----- EXERCISE MATERIALS
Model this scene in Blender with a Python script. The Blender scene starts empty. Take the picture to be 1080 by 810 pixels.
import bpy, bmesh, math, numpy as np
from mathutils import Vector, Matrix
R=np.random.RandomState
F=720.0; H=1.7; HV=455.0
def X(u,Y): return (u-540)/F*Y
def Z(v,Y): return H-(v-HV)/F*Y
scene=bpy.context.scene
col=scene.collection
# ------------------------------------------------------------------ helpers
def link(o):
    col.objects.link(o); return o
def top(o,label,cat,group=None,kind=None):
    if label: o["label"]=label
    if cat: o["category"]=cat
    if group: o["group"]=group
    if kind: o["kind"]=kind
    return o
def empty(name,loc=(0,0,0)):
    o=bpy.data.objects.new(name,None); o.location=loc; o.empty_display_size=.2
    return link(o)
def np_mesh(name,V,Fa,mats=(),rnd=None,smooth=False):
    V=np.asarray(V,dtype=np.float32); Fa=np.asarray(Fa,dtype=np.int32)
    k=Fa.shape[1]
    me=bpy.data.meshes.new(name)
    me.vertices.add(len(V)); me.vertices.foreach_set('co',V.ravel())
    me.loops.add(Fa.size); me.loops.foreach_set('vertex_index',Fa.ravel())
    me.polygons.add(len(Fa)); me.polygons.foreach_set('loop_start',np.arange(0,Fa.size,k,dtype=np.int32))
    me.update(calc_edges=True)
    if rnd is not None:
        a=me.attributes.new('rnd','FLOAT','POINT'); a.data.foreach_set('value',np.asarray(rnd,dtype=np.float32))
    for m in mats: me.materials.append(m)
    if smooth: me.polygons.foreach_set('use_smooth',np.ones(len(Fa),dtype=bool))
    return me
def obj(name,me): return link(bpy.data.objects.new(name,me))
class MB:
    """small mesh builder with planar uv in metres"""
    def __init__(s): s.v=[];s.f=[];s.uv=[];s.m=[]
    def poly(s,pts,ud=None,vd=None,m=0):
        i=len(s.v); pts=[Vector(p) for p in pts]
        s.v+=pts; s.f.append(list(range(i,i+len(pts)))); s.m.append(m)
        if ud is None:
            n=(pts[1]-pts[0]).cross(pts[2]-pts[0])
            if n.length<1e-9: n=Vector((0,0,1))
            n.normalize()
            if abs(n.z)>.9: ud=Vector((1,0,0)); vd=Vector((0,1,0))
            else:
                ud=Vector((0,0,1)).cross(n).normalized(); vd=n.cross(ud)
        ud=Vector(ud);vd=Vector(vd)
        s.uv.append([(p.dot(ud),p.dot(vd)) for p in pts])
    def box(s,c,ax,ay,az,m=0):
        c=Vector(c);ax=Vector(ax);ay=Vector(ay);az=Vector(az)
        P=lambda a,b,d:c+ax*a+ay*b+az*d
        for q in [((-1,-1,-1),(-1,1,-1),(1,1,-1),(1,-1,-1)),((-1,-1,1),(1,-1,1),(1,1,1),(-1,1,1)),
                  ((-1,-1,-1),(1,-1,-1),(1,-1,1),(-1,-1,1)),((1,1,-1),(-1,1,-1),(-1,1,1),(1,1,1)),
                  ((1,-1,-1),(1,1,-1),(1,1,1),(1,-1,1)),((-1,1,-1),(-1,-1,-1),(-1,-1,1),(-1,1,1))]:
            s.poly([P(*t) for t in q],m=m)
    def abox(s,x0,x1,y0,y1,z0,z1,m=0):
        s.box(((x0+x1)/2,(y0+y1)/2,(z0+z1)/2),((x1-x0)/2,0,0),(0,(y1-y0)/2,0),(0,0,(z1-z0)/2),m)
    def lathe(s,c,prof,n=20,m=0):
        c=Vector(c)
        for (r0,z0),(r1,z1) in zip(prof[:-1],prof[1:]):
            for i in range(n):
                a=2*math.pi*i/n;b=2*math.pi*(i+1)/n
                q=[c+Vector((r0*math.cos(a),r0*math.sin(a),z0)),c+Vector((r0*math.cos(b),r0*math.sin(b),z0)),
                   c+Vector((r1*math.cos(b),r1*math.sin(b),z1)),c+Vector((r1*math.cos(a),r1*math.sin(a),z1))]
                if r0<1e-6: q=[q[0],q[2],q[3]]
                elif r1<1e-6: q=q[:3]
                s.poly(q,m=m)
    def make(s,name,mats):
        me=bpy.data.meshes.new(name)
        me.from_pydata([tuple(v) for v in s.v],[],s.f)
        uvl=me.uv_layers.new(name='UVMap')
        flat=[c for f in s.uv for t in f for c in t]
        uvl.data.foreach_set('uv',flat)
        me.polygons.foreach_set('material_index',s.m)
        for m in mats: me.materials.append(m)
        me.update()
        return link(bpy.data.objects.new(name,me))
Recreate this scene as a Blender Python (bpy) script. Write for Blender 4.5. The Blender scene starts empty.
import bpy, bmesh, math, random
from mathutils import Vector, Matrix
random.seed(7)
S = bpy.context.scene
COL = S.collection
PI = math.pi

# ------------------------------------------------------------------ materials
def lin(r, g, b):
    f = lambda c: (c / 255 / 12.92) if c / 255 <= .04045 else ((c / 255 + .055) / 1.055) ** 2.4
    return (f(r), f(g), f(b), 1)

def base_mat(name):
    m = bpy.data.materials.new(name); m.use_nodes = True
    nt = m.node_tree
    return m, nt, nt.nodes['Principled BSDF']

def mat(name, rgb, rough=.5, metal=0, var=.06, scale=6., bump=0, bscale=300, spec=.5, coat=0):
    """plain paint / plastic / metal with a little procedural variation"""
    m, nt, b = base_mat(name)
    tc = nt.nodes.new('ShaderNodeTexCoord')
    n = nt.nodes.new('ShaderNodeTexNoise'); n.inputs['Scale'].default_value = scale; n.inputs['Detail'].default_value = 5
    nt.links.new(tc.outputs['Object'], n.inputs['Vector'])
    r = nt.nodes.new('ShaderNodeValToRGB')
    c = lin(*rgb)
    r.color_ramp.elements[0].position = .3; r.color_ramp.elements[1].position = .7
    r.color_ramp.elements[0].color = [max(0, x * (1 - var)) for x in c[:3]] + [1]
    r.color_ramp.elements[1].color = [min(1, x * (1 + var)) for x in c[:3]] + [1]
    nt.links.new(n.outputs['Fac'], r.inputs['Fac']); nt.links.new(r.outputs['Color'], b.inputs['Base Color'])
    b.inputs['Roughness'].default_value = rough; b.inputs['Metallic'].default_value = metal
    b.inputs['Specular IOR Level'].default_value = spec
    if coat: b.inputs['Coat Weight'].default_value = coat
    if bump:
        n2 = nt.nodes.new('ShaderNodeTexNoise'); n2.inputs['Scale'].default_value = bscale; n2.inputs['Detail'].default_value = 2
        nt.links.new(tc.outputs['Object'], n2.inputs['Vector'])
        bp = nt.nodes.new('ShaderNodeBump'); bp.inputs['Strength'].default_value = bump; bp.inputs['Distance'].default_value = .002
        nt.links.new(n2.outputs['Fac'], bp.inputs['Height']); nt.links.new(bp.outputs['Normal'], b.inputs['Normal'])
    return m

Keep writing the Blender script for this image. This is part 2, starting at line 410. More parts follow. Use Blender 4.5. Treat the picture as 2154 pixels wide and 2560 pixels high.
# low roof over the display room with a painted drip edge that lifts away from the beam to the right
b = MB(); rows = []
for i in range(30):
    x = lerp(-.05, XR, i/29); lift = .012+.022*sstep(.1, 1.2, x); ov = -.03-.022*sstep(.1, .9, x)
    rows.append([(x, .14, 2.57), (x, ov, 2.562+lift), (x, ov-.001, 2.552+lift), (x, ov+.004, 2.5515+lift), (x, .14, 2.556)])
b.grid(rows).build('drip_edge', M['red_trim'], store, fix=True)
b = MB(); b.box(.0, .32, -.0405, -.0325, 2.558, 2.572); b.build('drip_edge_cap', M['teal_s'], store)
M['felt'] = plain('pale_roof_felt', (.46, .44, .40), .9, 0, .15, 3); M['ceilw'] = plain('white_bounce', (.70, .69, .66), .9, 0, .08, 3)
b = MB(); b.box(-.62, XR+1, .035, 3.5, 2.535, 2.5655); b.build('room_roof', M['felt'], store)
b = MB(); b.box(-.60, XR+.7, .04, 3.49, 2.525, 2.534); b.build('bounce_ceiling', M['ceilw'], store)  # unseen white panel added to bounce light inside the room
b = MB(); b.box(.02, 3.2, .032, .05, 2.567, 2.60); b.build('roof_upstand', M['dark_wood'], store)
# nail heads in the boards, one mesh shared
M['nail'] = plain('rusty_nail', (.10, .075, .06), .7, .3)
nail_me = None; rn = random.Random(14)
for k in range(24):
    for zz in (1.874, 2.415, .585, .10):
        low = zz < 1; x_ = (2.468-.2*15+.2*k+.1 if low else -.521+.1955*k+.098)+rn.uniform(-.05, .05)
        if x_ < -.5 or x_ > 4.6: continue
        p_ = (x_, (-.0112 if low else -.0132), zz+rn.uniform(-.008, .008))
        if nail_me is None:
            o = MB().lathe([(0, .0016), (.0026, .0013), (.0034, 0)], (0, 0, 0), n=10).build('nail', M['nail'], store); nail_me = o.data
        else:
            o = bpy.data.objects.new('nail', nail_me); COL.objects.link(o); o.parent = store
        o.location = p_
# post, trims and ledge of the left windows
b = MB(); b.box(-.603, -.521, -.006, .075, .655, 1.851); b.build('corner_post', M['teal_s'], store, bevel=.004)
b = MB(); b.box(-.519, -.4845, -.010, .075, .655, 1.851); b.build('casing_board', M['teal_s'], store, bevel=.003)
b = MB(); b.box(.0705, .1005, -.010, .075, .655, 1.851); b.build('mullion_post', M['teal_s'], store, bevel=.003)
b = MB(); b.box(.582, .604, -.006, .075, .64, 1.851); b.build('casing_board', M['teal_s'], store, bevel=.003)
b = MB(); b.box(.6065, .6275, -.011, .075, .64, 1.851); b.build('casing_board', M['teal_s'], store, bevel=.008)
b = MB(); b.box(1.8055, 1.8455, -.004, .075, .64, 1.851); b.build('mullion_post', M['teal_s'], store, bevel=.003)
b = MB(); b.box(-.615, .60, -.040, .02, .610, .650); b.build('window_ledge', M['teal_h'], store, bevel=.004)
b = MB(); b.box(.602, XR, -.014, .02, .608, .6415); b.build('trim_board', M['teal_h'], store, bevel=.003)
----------
Extract the lines from the line with "Recreate this scene" through the line with "return m, nt, nt.nodes['Principled BSDF']". Keep both of those lines, copy everything exactly, and add nothing.

ANSWER FOR THE TASK ::
Recreate this scene as a Blender Python (bpy) script. Write for Blender 4.5. The Blender scene starts empty.
import bpy, bmesh, math, random
from mathutils import Vector, Matrix
random.seed(7)
S = bpy.context.scene
COL = S.collection
PI = math.pi

# ------------------------------------------------------------------ materials
def lin(r, g, b):
    f = lambda c: (c / 255 / 12.92) if c / 255 <= .04045 else ((c / 255 + .055) / 1.055) ** 2.4
    return (f(r), f(g), f(b), 1)

def base_mat(name):
    m = bpy.data.materials.new(name); m.use_nodes = True
    nt = m.node_tree
    return m, nt, nt.nodes['Principled BSDF']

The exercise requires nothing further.